Ammiraglio, dopo gli attacchi iraniani di questa notte, cosa dovrebbe fare l’Italia?
“In Iraq ora non possiamo fare altro che rispettare i patti con gli alleati, seguendo le sorti programmatiche di breve periodo della coalizione. Nel frattempo, delineare un’uscita a medio termine concordata con gli alleati, in maniera progressiva e definitiva. Parallelamente, premere sugli USA per un maggiore appoggio alle iniziative italiane in Libia”.
Quindi dovremmo fare di più in Libia? Come?
“Il Governo non “pianga sul latte versato”, ma si dia da fare per tentare di recuperare la situazione e perlomeno garantire la sicurezza dei nostri soldati in terra libica. Definisca (se non già fatto – Sic!) gli obiettivi geopolitici il più possibile vantaggiosi e utili al fine di tutelare o incrementare gli interessi nazionali dell’area, quindi avvii e coordini, sotto la responsabilità diretta del Presidente del Consiglio – non delegabile al Ministro degli Affari Esteri – una strategia operativa cosiddetta “diretta”, cioè che metta in campo non solo lo strumento diplomatico, ma in maniera sinergica anche gli altri strumenti del potere nazionale (il militare, l’economico, l’intelligence) verso tutti gli attori coinvolti, dagli alleati (in primis USA, Francia e Turchia, facenti parte della NATO), quindi verso il paesi del nord Africa e arabi, ponendo indiscutibili “paletti” nella cooperazione militare e commerciale, a seconda dei casi, con il fine sempre di raggiungere gli obiettivi strategici definiti a monte.
Ricordo, per fare un esempio, che una nave militare con capacità di supporto di fuoco a terra, può tranquillamente stazionare in acque internazionali a 12 miglia dalla costa dello Stato su cui fare pressione senza dover scomodare alcuna richiesta giuridica.
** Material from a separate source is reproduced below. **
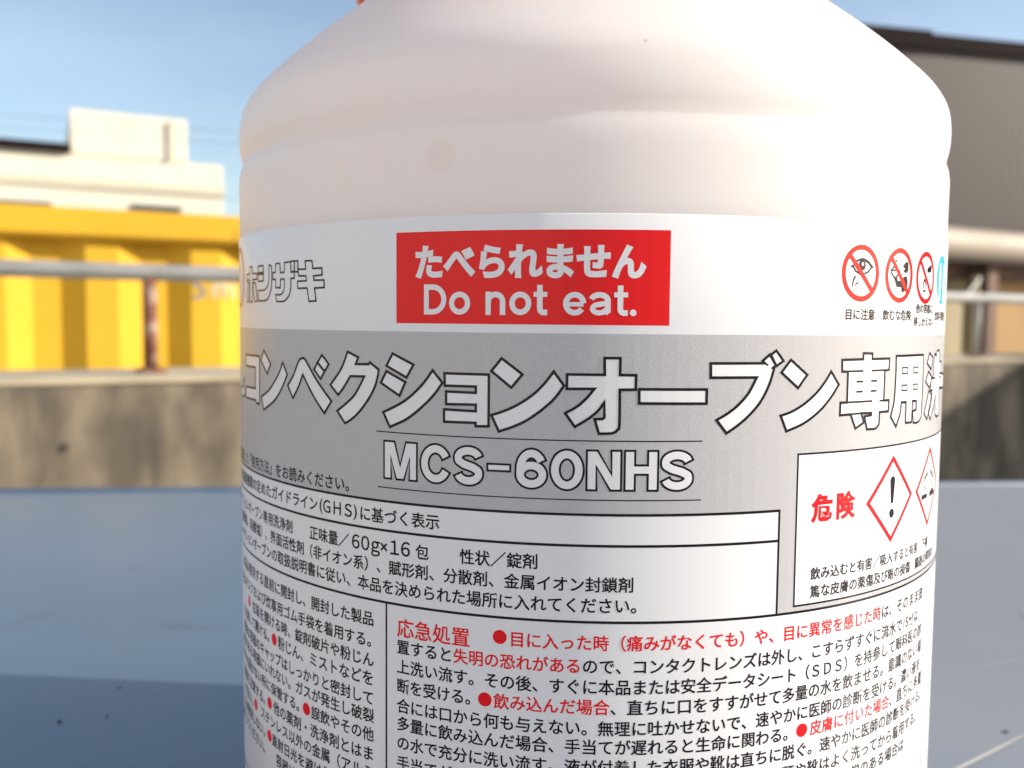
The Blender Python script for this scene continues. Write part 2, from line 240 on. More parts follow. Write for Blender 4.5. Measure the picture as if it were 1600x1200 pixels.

Si chiama “naval diplomacy”.
Ammiraglio, il nostro ministro degli Esteri, parla dell’art. 11 della Costituzione, il ripudio della guerra, per delineare la sua idea di politica estera, cosa ne pensa?
“Sulla base delle dichiarazioni del Ministro agli Affari Esteri On. Di Maio che si è basato sull’art 11 della Costituzione (ripudio della guerra) come riferimento alla sua strategia di politica estera attuale, ritengo sia necessario ricordare l’altrettanto importante l’art. 52: “ La difesa della patria è sacro dovere del cittadino”.
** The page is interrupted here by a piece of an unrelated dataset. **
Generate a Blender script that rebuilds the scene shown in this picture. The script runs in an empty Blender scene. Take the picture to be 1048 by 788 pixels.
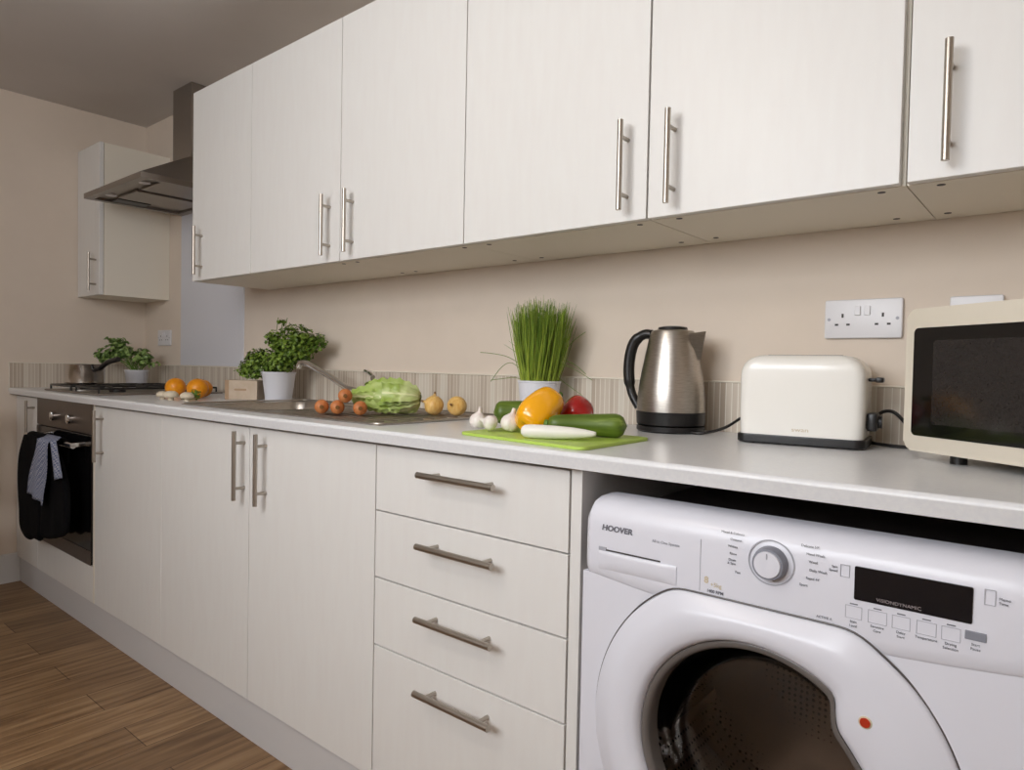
import bpy, bmesh, math, random
from math import pi, sin, cos, radians as R
from mathutils import Vector, Matrix, noise
random.seed(11)
SC = bpy.context.scene
COL = SC.collection

# ------------------------------------------------------------------ materials
def srgb(r, g, b):
    f = lambda c: ((c/255)/12.92) if c/255 <= .04045 else (((c/255)+.055)/1.055)**2.4
    return (f(r), f(g), f(b), 1)
def mat(name, col, rough=.5, metal=0, spec=.5, **kw):
    m = bpy.data.materials.new(name); m.use_nodes = True
    b = m.node_tree.nodes['Principled BSDF']
    b.inputs['Base Color'].default_value = col
    b.inputs['Roughness'].default_value = rough
    b.inputs['Metallic'].default_value = metal
    b.inputs['Specular IOR Level'].default_value = spec
    for k, v in kw.items(): b.inputs[k.replace('_', ' ')].default_value = v
    return m
def nt(m): return m.node_tree.nodes, m.node_tree.links, m.node_tree.nodes['Principled BSDF']
def add(m, typ, **kw):
    n = m.node_tree.nodes.new(typ)
    for k, v in kw.items():
        if hasattr(n, k) and not isinstance(v, dict): setattr(n, k, v)
    return n
def ramp(m, fac, stops):
    n = m.node_tree.nodes.new('ShaderNodeValToRGB'); e = n.color_ramp.elements
    while len(e) < len(stops): e.new(.5)
    for i, (p, c) in enumerate(stops): e[i].position = p; e[i].color = c
    m.node_tree.links.new(fac, n.inputs[0]); return n
def coords(m, scale=(1, 1, 1), rot=(0, 0, 0), kind='Object'):
    N, L, b = nt(m)
    t = N.new('ShaderNodeTexCoord'); mp = N.new('ShaderNodeMapping')
    mp.inputs['Scale'].default_value = scale; mp.inputs['Rotation'].default_value = rot
    if kind == 'World':
        g = N.new('ShaderNodeNewGeometry'); L.new(g.outputs['Position'], mp.inputs[0])
    else: L.new(t.outputs[kind], mp.inputs[0])
    return mp.outputs[0]
def noisy(m, c1, c2, scale, stretch=(1, 1, 1), detail=4, bump=0, kind='World', dist=.001, lo=.3, hi=.7):
    N, L, b = nt(m)
    v = coords(m, stretch, kind=kind)
    n = N.new('ShaderNodeTexNoise'); n.inputs['Scale'].default_value = scale; n.inputs['Detail'].default_value = detail
    L.new(v, n.inputs['Vector'])
    r = ramp(m, n.outputs[0], [(lo, c1), (hi, c2)]); L.new(r.outputs[0], b.inputs['Base Color'])
    if bump:
        bp = N.new('ShaderNodeBump'); bp.inputs['Strength'].default_value = bump; bp.inputs['Distance'].default_value = dist
        L.new(n.outputs[0], bp.inputs['Height']); L.new(bp.outputs[0], b.inputs['Normal'])
    return m

M = {}
M['cream'] = noisy(mat('cream_laminate', srgb(226, 222, 215), .38, spec=.4), srgb(225, 222, 218), srgb(227, 225, 221), 9, (6, 6, 1), bump=.01)
M['carcass'] = mat('carcass_cream', srgb(232, 224, 209), .55)
M['gap'] = mat('edge_band', srgb(196, 186, 158), .6)
M['plinth'] = mat('plinth_grey_white', srgb(205, 203, 203), .45)
M['steel'] = noisy(mat('brushed_steel', srgb(176, 170, 162), .32, 1), srgb(168, 161, 152), srgb(190, 184, 177), 60, (1, 1, 12), bump=.05, kind='Object')
M['steel_dark'] = mat('hood_steel', srgb(150, 142, 134), .38, .85)
M['handle'] = mat('satin_nickel', srgb(178, 170, 160), .34, 1)
M['chrome'] = mat('chrome', srgb(232, 232, 232), .14, 1)
M['pan_steel'] = mat('polished_pan_steel', srgb(215, 210, 205), .2, 1)
M['wall'] = noisy(mat('wall_cream_paint', srgb(216, 197, 174), .75, spec=.2), srgb(219, 205, 190), srgb(224, 210, 195), 5, bump=.05)
M['splash'] = mat('splash_panel_pale', srgb(214, 214, 220), .35)
M['ceil'] = noisy(mat('ceiling_paint', srgb(200, 190, 180), .9, spec=.1), srgb(208, 202, 197), srgb(213, 207, 202), 3)
M['skirt'] = mat('skirting_paint', srgb(210, 208, 206), .45)
M['worktop'] = noisy(mat('worktop_white', srgb(226, 225, 225), .28, spec=.5), srgb(222, 222, 224), srgb(228, 228, 228), 160, detail=2)
M['black'] = mat('black_plastic', srgb(24, 22, 22), .35)
M['soft_black'] = noisy(mat('black_cloth', srgb(12, 12, 14), .95, spec=.1), srgb(9, 9, 11), srgb(16, 16, 18), 60, bump=.5, kind='Object')
M['glass_black'] = mat('oven_glass_black', srgb(16, 15, 16), .1)
M['micro_glass'] = mat('microwave_glass_black', srgb(17, 16, 16), .07)
M['micro_mesh'] = noisy(mat('microwave_mesh', srgb(40, 37, 36), .1), srgb(36, 33, 32), srgb(44, 41, 40), 500, detail=0)
M['oven_steel'] = mat('oven_dark_steel', srgb(122, 112, 106), .35, .9)
M['appliance'] = mat('appliance_cream', srgb(222, 213, 196), .35)
M['toaster'] = mat('toaster_cream_gloss', srgb(244, 241, 234), .2)
M['washer'] = mat('washer_white', srgb(222, 222, 230), .28)
M['washer_grey'] = mat('washer_grey_print', srgb(112, 112, 120), .5)
M['washer_line'] = mat('washer_outline_print', srgb(168, 168, 176), .5)
M['start'] = mat('start_button_grey', srgb(132, 134, 144), .4)
M['display'] = mat('display_black', srgb(16, 14, 18), .12)
M['display_text'] = mat('display_text', srgb(150, 140, 140), .5)
M['orange_red'] = mat('red_dot', srgb(178, 52, 28), .3)
M['gold'] = mat('gold_print', srgb(205, 190, 160), .45)
M['gap_shade'] = mat('gap_shade_grey', srgb(84, 78, 76), .35)  # dark grey that puts shade into the washer gaps
M['bezel'] = mat('door_bezel_grey', srgb(104, 98, 94), .22)
M['drum'] = None
M['white_plastic'] = mat('white_plastic', srgb(222, 220, 222), .35)
M['dim_plastic'] = mat('slot_shadow_plastic', srgb(60, 55, 52), .6)
M['pot'] = mat('white_ceramic', srgb(222, 222, 228), .3)
M['soil'] = mat('soil', srgb(60, 45, 34), .95)
M['board'] = mat('lime_board', srgb(176, 203, 88), .45)
M['yellow'] = mat('pepper_yellow', srgb(246, 172, 8), .18, **{'Coat_Weight': .4})
M['red'] = mat('pepper_red', srgb(176, 26, 26), .2, **{'Coat_Weight': .4})
M['stem_green'] = mat('stem_green', srgb(92, 126, 44), .5)
M['carrot'] = noisy(mat('carrot_skin', srgb(200, 118, 48), .5), srgb(176, 98, 46), srgb(198, 128, 74), 60, kind='Object')
M['carrot_top'] = mat('carrot_crown', srgb(120, 80, 34), .8)
M['onion'] = noisy(mat('onion_skin', srgb(226, 178, 96), .35), srgb(214, 160, 76), srgb(236, 200, 128), 40, (4, 4, 1), kind='Object')
M['onion_neck'] = mat('onion_neck', srgb(140, 100, 60), .7)
M['garlic'] = noisy(mat('garlic_skin', srgb(232, 226, 216), .5), srgb(222, 206, 200), srgb(240, 236, 228), 40, (3, 3, 1), kind='Object')
M['radish'] = mat('white_root', srgb(236, 232, 224), .4)
M['orange'] = noisy(mat('orange_peel', srgb(235, 148, 12), .4), srgb(228, 136, 8), srgb(240, 160, 20), 60, bump=.3, kind='Object')
M['box'] = noisy(mat('kraft_card', srgb(196, 172, 144), .8), srgb(186, 166, 144), srgb(200, 182, 162), 30, kind='Object')
M['chair_wood'] = mat('pale_chair_wood', srgb(206, 190, 164), .45)
M['box_print'] = mat('kraft_print', srgb(168, 140, 112), .8)
M['mushroom'] = mat('mushroom_flesh', srgb(214, 200, 176), .6)
M['ground'] = mat('outside_ground', srgb(150, 150, 140), .9)

def courgette_mat():
    m = mat('courgette_skin', srgb(60, 98, 26), .42); N, L, b = nt(m)
    v = coords(m, (1.0, 14, 14)); n = N.new('ShaderNodeTexNoise'); n.inputs['Scale'].default_value = 6; n.inputs['Detail'].default_value = 3
    L.new(v, n.inputs['Vector']); r = ramp(m, n.outputs[0], [(.35, srgb(76, 98, 22)), (.58, srgb(100, 122, 40)), (.72, srgb(146, 162, 80))])
    L.new(r.outputs[0], b.inputs['Base Color']); return m
M['courgette'] = courgette_mat()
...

I nostri padri costituzionali, proclamando che la difesa della patria è sacro dovere del cittadino, hanno fatto un’affermazione di altissimo significato morale e giuridico. Essa comporta per tutti i cittadini, senza esclusioni, la difesa della patria che è la condizione prima della conservazione della comunità. La difesa della patria rappresenta un dovere collocato al di sopra di tutti gli altri, e che nessuna legge potrebbe fare venire meno. Si tratta di un dovere che si collega proprio perché sacro intimamente è indissolubilmente all’appartenenza alla comunità nazionale identificata nella Repubblica Italiana. Così inteso esso trascende e supera lo stesso dovere del servizio militare ( Corte Costituzionale 24.4.1967, n. 53).
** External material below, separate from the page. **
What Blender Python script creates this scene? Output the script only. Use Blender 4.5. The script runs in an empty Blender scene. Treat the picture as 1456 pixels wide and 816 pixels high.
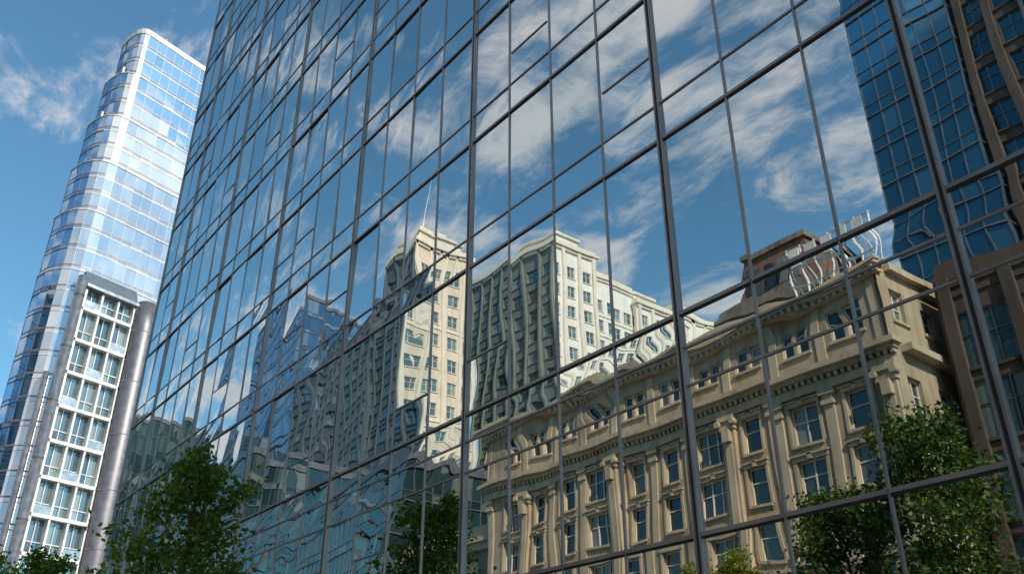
import bpy, math, random
from mathutils import Vector, Matrix
random.seed(7)
R=random.Random(11)
sc=bpy.context.scene
# World frame: X runs along the glass facade, Y out from the facade into the street, glass at Y=0
CAM=(0.0,10.0,1.7)
SUN=Vector((-0.93,-0.33,0)).normalized(); EL=math.radians(38)
SUND=Vector((SUN.x*math.cos(EL),SUN.y*math.cos(EL),math.sin(EL)))

# ---------------------------------------------------------------- helpers
class MB:
    def __init__(s): s.v=[];s.f=[];s.m=[];s.sm=[]
    def quad(s,a,b,c,d,m=0,smooth=False):
        i=len(s.v); s.v+= [a,b,c,d]; s.f.append((i,i+1,i+2,i+3)); s.m.append(m); s.sm.append(smooth)
    def hexa(s,p,m=0):
        i=len(s.v); s.v+=p
        for f in ((0,3,2,1),(4,5,6,7),(0,1,5,4),(1,2,6,5),(2,3,7,6),(3,0,4,7)):
            s.f.append(tuple(i+k for k in f)); s.m.append(m); s.sm.append(False)
    def box(s,x0,x1,y0,y1,z0,z1,m=0):
        s.hexa([(x0,y0,z0),(x1,y0,z0),(x1,y1,z0),(x0,y1,z0),(x0,y0,z1),(x1,y0,z1),(x1,y1,z1),(x0,y1,z1)],m)
    def tube(s,pts,rads,n=8,m=0,cap=True):
        rings=[]
        for k,p in enumerate(pts):
            p=Vector(p)
            d=(Vector(pts[min(k+1,len(pts)-1)])-Vector(pts[max(k-1,0)])).normalized()
            a=d.orthogonal().normalized() if abs(d.z)<.95 else Vector((1,0,0)); a=(a-d*a.dot(d)).normalized(); b=d.cross(a)
            i=len(s.v)
            for j in range(n):
                t=2*math.pi*j/n; q=p+(a*math.cos(t)+b*math.sin(t))*rads[k]; s.v.append(tuple(q))
            rings.append(i)
        for k in range(len(rings)-1):
            for j in range(n):
                s.f.append((rings[k]+j,rings[k]+(j+1)%n,rings[k+1]+(j+1)%n,rings[k+1]+j)); s.m.append(m); s.sm.append(True)
        if cap:
            for r_ in (rings[0],rings[-1]):
                s.f.append(tuple(r_+j for j in range(n))); s.m.append(m); s.sm.append(False)
    def data(s,name,mats):
        me=bpy.data.meshes.new(name); me.from_pydata(s.v,[],s.f)
        for mt in mats: me.materials.append(mt)
        me.polygons.foreach_set('material_index',s.m); me.polygons.foreach_set('use_smooth',s.sm); me.update()
        return me
    def obj(s,name,mats,parent=None):
        o=bpy.data.objects.new(name,s.data(name,mats)); sc.collection.objects.link(o)
        if parent: o.parent=parent
        return o
def empty(name,loc=(0,0,0)):
    e=bpy.data.objects.new(name,None); e.location=loc; sc.collection.objects.link(e); return e
class Fr:
    "wall frame: origin, u along wall, n outward"
    def __init__(s,o,u,n=None):
        s.o=Vector((o[0],o[1],0)); s.u=Vector((u[0],u[1],0)).normalized()
        s.n=Vector((n[0],n[1],0)).normalized() if n else Vector((s.u.y,-s.u.x,0))
    def p(s,u,o,z): 
        q=s.o+s.u*u+s.n*o; return (q.x,q.y,z)
    def box(s,mb,u0,u1,o0,o1,z0,z1,m=0):
        mb.hexa([s.p(u0,o0,z0),s.p(u1,o0,z0),s.p(u1,o1,z0),s.p(u0,o1,z0),s.p(u0,o0,z1),s.p(u1,o0,z1),s.p(u1,o1,z1),s.p(u0,o1,z1)],m)
    def quad(s,mb,u0,u1,z0,z1,o,m=0):
        mb.quad(s.p(u0,o,z0),s.p(u1,o,z0),s.p(u1,o,z1),s.p(u0,o,z1),m)
    def pane(s,mb,u0,u1,z0,z1,o,m,t):
        a=R.gauss(0,t)*(u1-u0)/2; b=R.gauss(0,t)*(z1-z0)/2
        mb.quad(s.p(u0,o-a-b,z0),s.p(u1,o+a-b,z0),s.p(u1,o+a+b,z1),s.p(u0,o-a+b,z1),m)

# ---------------------------------------------------------------- materials
def newmat(name):
    m=bpy.data.materials.new(name); m.use_nodes=True; nt=m.node_tree; nt.nodes.clear()
    out=nt.nodes.new('ShaderNodeOutputMaterial'); return m,nt,out
def N(nt,t,**k):
    n=nt.nodes.new(t)
    for a,b in k.items():
        if a in n.inputs.keys(): n.inputs[a].default_value=b
        else: setattr(n,a,b)
    return n
def ramp(nt,stops):
    r=nt.nodes.new('ShaderNodeValToRGB'); e=r.color_ramp.elements
    while len(e)<len(stops): e.new(.5)
    for i,(p,c) in enumerate(stops):
        e[i].position=p; e[i].color=(*c,1) if len(c)==3 else c
    return r
def stone(name,col,var=.18,rough=.85,scale=.35,bump=.15,streak=True):
    m,nt,out=newmat(name); L=nt.links.new
    b=N(nt,'ShaderNodeBsdfPrincipled',Roughness=rough)
    tc=N(nt,'ShaderNodeTexCoord')
    n1=N(nt,'ShaderNodeTexNoise',Scale=scale,Detail=7.0,Roughness=.65); L(tc.outputs['Object'],n1.inputs['Vector'])
    mp=N(nt,'ShaderNodeMapping'); mp.inputs['Scale'].default_value=(1.3,1.3,.12); L(tc.outputs['Object'],mp.inputs[0])
    n2=N(nt,'ShaderNodeTexNoise',Scale=1.6,Detail=5.0); L(mp.outputs[0],n2.inputs['Vector'])
    ad=N(nt,'ShaderNodeMath',operation='ADD'); L(n1.outputs[0],ad.inputs[0]); L(n2.outputs[0],ad.inputs[1])
    lo=tuple(c*(1-var*1.6) for c in col); hi=tuple(min(.85,c*(1+var)) for c in col)
    mu=N(nt,'ShaderNodeMath',operation='MULTIPLY'); mu.inputs[1].default_value=.5; L(ad.outputs[0],mu.inputs[0])
    r=ramp(nt,[(.36,lo),(.5,col),(.64,hi)]); L(mu.outputs[0],r.inputs[0]); L(r.outputs[0],b.inputs['Base Color'])
    n3=N(nt,'ShaderNodeTexNoise',Scale=9.0,Detail=6.0); L(tc.outputs['Object'],n3.inputs['Vector'])
    bp=N(nt,'ShaderNodeBump',Strength=bump,Distance=.05); L(n3.outputs[0],bp.inputs['Height']); L(bp.outputs[0],b.inputs['Normal'])
    L(b.outputs[0],out.inputs[0]); return m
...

Questo dovere non deve essere inteso limitato alla Difesa armata, ma come obbligo morale generale, perciò di tutti i cittadini, indipendentemente dal sesso, dall’età, dall’attitudine o meno alle armi, di tutelare con ogni mezzo e con ogni forma i diritti e gli interessi nazionali della Nazione”.
“ Un’ autorità politica di vertice” è investito quindi di particolari RESPONSABILITÀ’ e doveri addizionali inerenti la funzione sicurezza dello Stato e quindi della collettività nazionale “.